Improving Seismic Microzonation of the Taipei Basin Using Response Spectra and Geology Informed Interpolation

The seismic response of the Taipei Basin is heavily influenced by its basin geometry and thick sedimentary deposits. These conditions focus seismic energy and govern surface shaking, resulting in prolonged durations and enhanced long-period content that pose significant risks to high-rise buildings and critical infrastructure. In structural design, the corner period (T₀) of the response spectrum is a concise measure of frequency content that integrates source, path, and site effects. With the basin's dense strong-motion network, this study directly derives T₀ from observations to refine seismic microzonation and design evaluations.
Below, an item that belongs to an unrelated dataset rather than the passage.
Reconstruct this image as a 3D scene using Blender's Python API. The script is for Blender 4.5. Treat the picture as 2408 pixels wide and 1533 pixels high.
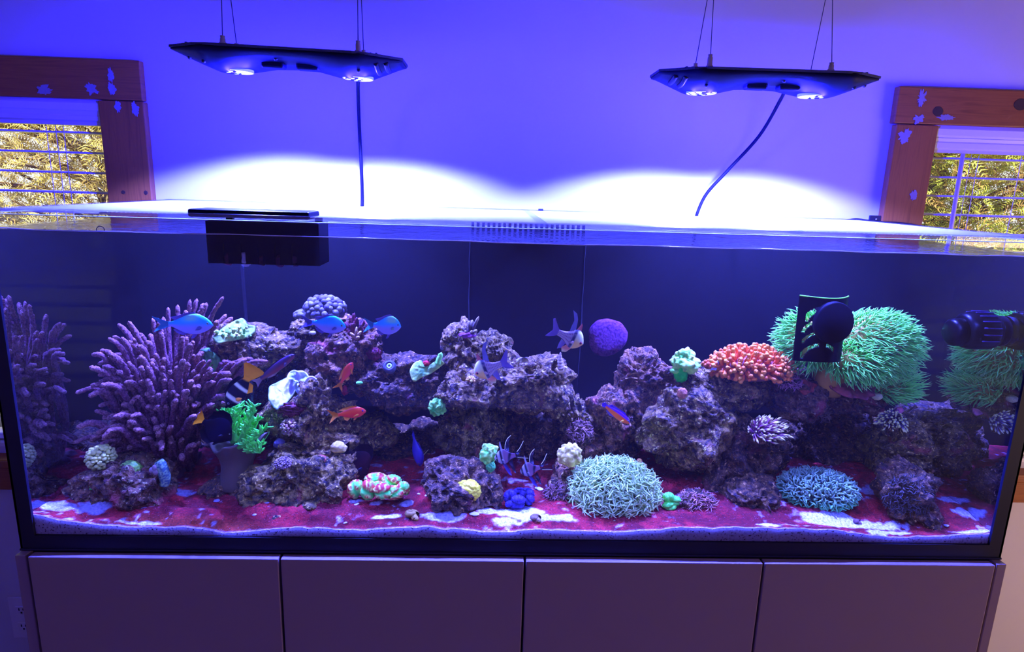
import bpy, bmesh, math
import numpy as np
from mathutils import Vector, Matrix

for _o in list(bpy.data.objects):
    bpy.data.objects.remove(_o)
SC = bpy.context.scene
COL = SC.collection
Z0 = 0.80                      # top of the cabinet = underside of the tank
rng = np.random.default_rng(7)

# ------------------------------------------------------------------ camera
FPX = 1494.98
PITCH, YAW, ROLL = 0.2186, 0.0376, 0.0307
CAM = np.array([-0.0765, -1.0657, Z0 + 0.6738])
_f = np.array([math.sin(YAW) * math.cos(PITCH), math.cos(YAW) * math.cos(PITCH), -math.sin(PITCH)])
_r = np.array([math.cos(YAW), -math.sin(YAW), 0.0])
_u = np.cross(_r, _f)
_c, _s = math.cos(ROLL), math.sin(ROLL)
_r, _u = _c * _r + _s * _u, -_s * _r + _c * _u
cam_data = bpy.data.cameras.new('camera')
cam = bpy.data.objects.new('camera', cam_data)
COL.objects.link(cam)
cam.matrix_world = Matrix(((_r[0], _u[0], -_f[0], CAM[0]), (_r[1], _u[1], -_f[1], CAM[1]),
                           (_r[2], _u[2], -_f[2], CAM[2]), (0, 0, 0, 1)))
cam_data.sensor_width = 36.0
cam_data.lens = FPX / 2408 * 36.0
cam_data.clip_start = 0.02
SC.camera = cam

# ------------------------------------------------------------------ world, sun, assumed room daylight, exposure
world = bpy.data.worlds.new('sky')
SC.world = world
world.use_nodes = True
world.node_tree.nodes['Background'].inputs[0].default_value = (0.95, 0.97, 1.0, 1)
world.node_tree.nodes['Background'].inputs[1].default_value = 1.5
def lamp(name, typ, loc, energy, color, rot=(0, 0, 0), **kw):
    d = bpy.data.lights.new(name, typ)
    d.energy = energy
    d.color = color
    for k, v in kw.items():
        setattr(d, k, v)
    o = bpy.data.objects.new(name, d)
    COL.objects.link(o)
    o.location = loc
    o.rotation_euler = rot
    return o
def aim(o, d):
    o.rotation_euler = Vector(d).to_track_quat('-Z', 'Y').to_euler()
sun = lamp('sun', 'SUN', (0, -3, 8), 14.0, (1.0, 0.90, 0.72), angle=0.01)
aim(sun, (-0.25, 0.55, -1.0))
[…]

This study compiled a comprehensive dataset of moderate-to-large earthquakes (M_W ≥ 5 or local PGA ≥ 10 gal) recorded in Taiwan from 1992 to 2024. Records underwent a unified processing workflow of baseline correction, filtering, and 5%-damped response spectra generation, after which events were categorized into crustal, subduction-interface, and intraslab types. For each category, the T₀ was determined using the mean plus one standard deviation spectrum as the target. Results indicate pronounced spatial variations in T₀ for crustal and subduction-interface earthquakes. Values are longest in the northwestern to north-northeastern regions (exceeding 1.5 sec) and shortest along the southeastern region. In contrast, intraslab events exhibit minimal spatial variation. Correlation analysis confirms that T₀ distribution is strongly controlled by geological conditions, specifically bedrock depth and sediment thickness. By incorporating these geological parameters into spatial interpolation, this study enhances the resolution and physical interpretability of the microzonation, providing a more robust and detailed reference for seismic design in the Taipei Basin.